National Testing, Although Well Meant, Will Fail
It has been fascinating to watch the predictable reaction by the primary school "sector" to the introduction of national testing for competency in reading, writing and arithmetic. State education has long been dominated by educators who cast themselves as professional experts. In the reaction we see their "expertise" displayed--and it is vociferous.
A powerful, vested, interest-group nexus has formed within state education made up of teachers unions who are driven to protect their members, principals who are driven to protect their positions, and education bureaucrats who are interested in expanding relentlessly the stifling dead weight of bureaucratic control over state education. The government initiative to introduce testing has truly set a hungry cat amongst these fat pigeons.
We predict that the pushback by the state education complex will be orchestrated, relentless, and, in the end, successful. "You can't fight city hall", is a time-honoured adage. And in this case the educational interest groups aligned to oppose national testing are far bigger and more powerful than any city hall. And the centrist government of the day is not willing to pick a fight with anyone, let alone the state educational complex. We predict that national testing will die the death of a thousand qualifications and modifications as the Minister of Education tries unsuccessfully to placate the relentless critics.
The idea of national testing in primary schools itself is sound, if it were stripped out of the ambit of state-controlled education. It builds upon a "tools of learning" hierarchy, where basic competency in reading, writing, and arithmetic are seen as the foundations of learning in all other disciplines. This is not a "common sense" notion: it is, rather, a Christian concept. But it is a concept which modern Unbelievers rejected long ago as part of the reconstruction of the world around the image of autonomous man.
The educational-theory arguments being advanced against national testing in these three disciplines reflect this Unbelieving reconstruction right down the line. The focus upon these three subjects will squeeze out other subjects, it is argued. It will stifle creativity. It will inhibit individuality and spontaneous expression. It will make children into automatons and machines. These emotive arguments reflect accurately their religious underpinnings.
Because man is believed to be the master of all things, nothing human can be foreign or wrong, at the end of the day. There is no body of knowledge, no subject matter, no particular curriculum which is more important or foundational than any other. There are only perspectives of spontaneous and creative beings: each perspective is as worthy and authentic as any other. Thus, in state education the teacher is not an imparter of authoritative knowledge, as a superior to an inferior, but a facilitator of a child's self-discovery. True, some may self-discover reading, writing, and arithmetic; but other pupils may discover art, texting, and hip hop. Each is valid, equally worth while, important and authentic. The skilled modern professional teacher, we are told, will facilitate and affirm each to their own. That is the essence of professional skill of teaching in the modern state education frame.
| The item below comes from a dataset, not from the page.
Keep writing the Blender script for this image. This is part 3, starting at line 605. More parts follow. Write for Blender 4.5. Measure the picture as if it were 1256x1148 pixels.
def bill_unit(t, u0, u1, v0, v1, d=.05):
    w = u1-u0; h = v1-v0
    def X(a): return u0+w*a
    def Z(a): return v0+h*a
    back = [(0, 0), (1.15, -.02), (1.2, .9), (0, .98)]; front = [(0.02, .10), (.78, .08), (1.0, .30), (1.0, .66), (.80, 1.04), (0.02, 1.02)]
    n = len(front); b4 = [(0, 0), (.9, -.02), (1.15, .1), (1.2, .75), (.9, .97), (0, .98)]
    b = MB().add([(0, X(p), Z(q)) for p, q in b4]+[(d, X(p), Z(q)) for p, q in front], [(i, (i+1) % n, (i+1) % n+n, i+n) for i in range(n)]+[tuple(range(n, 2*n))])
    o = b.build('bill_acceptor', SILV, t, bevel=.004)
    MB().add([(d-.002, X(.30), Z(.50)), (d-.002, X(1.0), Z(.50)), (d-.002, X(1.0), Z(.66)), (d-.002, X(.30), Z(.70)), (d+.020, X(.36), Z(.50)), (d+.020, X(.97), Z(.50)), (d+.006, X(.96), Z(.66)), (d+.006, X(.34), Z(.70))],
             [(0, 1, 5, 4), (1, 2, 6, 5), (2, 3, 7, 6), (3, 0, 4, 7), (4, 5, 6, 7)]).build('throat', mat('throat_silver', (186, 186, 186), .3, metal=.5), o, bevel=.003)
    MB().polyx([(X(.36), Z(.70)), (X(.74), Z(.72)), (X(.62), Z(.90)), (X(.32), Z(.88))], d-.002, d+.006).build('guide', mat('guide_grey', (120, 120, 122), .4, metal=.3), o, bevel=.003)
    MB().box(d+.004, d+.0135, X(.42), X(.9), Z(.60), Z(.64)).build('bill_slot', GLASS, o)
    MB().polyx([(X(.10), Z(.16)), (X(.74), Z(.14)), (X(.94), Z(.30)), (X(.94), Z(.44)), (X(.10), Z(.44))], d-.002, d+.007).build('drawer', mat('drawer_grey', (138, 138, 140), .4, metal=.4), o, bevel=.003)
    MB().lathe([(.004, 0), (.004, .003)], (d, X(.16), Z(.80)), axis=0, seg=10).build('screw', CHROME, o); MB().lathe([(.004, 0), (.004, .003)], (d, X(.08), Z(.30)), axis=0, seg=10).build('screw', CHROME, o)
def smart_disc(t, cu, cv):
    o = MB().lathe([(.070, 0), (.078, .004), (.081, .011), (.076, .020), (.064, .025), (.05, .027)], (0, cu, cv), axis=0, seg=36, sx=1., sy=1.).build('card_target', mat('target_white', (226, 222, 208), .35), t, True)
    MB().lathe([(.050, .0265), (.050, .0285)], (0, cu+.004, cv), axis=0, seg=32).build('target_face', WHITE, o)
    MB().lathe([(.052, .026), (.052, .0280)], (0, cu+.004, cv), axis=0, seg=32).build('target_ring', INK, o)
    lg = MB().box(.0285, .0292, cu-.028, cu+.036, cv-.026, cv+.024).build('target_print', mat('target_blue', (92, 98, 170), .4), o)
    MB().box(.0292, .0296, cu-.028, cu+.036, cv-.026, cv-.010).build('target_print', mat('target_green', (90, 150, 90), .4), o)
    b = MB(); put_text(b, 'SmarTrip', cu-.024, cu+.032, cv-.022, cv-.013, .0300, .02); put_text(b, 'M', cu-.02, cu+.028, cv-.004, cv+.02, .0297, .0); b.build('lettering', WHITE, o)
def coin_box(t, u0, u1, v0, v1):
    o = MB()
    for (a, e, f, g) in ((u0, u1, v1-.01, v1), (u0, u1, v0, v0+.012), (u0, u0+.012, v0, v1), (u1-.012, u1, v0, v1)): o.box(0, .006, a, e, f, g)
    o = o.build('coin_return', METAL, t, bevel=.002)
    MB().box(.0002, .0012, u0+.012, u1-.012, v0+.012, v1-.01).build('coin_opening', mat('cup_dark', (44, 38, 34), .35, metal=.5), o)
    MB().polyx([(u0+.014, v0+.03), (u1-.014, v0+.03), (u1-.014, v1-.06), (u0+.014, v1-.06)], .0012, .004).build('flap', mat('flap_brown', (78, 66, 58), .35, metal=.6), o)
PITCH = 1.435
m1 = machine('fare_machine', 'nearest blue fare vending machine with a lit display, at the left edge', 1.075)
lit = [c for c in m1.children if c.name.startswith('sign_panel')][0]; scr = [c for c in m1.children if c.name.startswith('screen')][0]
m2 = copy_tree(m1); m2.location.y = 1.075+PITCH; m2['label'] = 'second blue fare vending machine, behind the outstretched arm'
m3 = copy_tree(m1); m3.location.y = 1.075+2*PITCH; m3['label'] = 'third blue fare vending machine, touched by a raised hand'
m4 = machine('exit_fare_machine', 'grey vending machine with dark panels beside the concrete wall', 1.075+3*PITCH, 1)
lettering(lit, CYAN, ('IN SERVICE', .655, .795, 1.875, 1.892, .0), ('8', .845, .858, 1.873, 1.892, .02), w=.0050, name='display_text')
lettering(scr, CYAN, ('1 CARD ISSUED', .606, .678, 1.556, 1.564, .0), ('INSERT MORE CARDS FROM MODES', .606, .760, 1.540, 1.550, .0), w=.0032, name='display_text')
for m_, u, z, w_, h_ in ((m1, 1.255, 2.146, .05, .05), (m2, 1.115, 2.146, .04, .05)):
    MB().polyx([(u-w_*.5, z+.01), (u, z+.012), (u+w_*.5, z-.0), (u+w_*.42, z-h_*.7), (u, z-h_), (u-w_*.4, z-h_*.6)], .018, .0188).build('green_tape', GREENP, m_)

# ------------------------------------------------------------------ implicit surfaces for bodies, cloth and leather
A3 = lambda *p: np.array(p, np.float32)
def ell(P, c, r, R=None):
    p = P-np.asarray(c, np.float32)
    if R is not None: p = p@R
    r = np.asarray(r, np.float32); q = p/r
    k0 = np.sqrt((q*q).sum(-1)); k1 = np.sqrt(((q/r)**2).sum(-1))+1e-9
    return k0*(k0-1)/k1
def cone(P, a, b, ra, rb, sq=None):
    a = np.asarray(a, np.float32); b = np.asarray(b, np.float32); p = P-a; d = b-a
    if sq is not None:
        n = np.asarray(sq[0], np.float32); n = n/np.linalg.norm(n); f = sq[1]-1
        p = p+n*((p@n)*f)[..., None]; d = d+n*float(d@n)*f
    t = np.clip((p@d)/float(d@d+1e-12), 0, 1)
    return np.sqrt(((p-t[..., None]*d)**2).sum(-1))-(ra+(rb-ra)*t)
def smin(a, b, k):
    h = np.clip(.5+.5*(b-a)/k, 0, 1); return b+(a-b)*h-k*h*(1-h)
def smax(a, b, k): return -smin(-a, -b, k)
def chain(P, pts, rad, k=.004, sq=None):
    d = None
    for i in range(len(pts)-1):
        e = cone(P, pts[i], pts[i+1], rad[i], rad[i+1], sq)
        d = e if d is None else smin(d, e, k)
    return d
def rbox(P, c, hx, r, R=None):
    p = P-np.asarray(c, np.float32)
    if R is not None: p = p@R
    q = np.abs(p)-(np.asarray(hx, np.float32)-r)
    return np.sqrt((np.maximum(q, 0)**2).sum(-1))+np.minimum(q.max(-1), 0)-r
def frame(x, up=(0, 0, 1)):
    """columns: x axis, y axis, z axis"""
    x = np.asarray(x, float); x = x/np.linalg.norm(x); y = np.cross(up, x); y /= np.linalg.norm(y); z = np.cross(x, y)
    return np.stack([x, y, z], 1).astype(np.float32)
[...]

The NCEA system was designed with just this intent: to build a state education system where there were no failures, but that all students could find something at which they could and would achieve.
So the pushback by the complex will be relentless and comprehensive. The national testing policy contradicts the fundamentals of modern educational ideology--and is therefore akin to blasphemy.
Meanwhile, it is diverting to see the hopeless contradictions on display as the educational complex gears up. To date, the standard apologia for increasing illiteracy and innumeracy rates in state schools has been to plead the ever expanding number of subjects teachers are required to teach. You would think that now the state is requiring them to focus down upon three fundamental subjects in primary schools, they would breath a sigh of relief, and say, "At last, thankyou". But, not a bit of it. The self-interested educational complex is now talking out of the other side of its mouth: if they have to focus on the core three subjects, they will be forced to neglect all those other subjects they really, truly so love to teach, er facilitate that are so, so important.
Or consider this one. Testing on the three r's will result in us neglecting other subjects. Well, one thinks, surely this is an argument to introduce testing on those other subjects as well, since, you know, they are so important. Not so. The state educators are not having a bar of it. Their argument remains: because all subjects are equally important and authentic, not one of them should be singled out for testing. Go figure.
State education will continue to wither on the vine until it eviscerates itself. The national testing programme, while well meant, will not do that. The monster will thrash about a bit, but it will remain. Expect widespread fudging on the test results, and huge discrepancies in testing standards. The system will defend itself to the death--or at least until the testing policy is stopped.
To eviscerate the state education monster the government would need to offer a full tax credit for fees paid to every parent who chose to send their child to a non-state school. Within a generation, the state educational monster will have starved. In its place would be a rich plethora of non-state schools, effectively controlled by parents. And these parents will be dumb enough to insist that their children achieve proficiency in reading, writing, and arithmetic--and lots of other very important subjects.
That will not happen in our lifetimes--and will only occur when it has been preceded by a widespread turning back of the community to the faith of our fathers.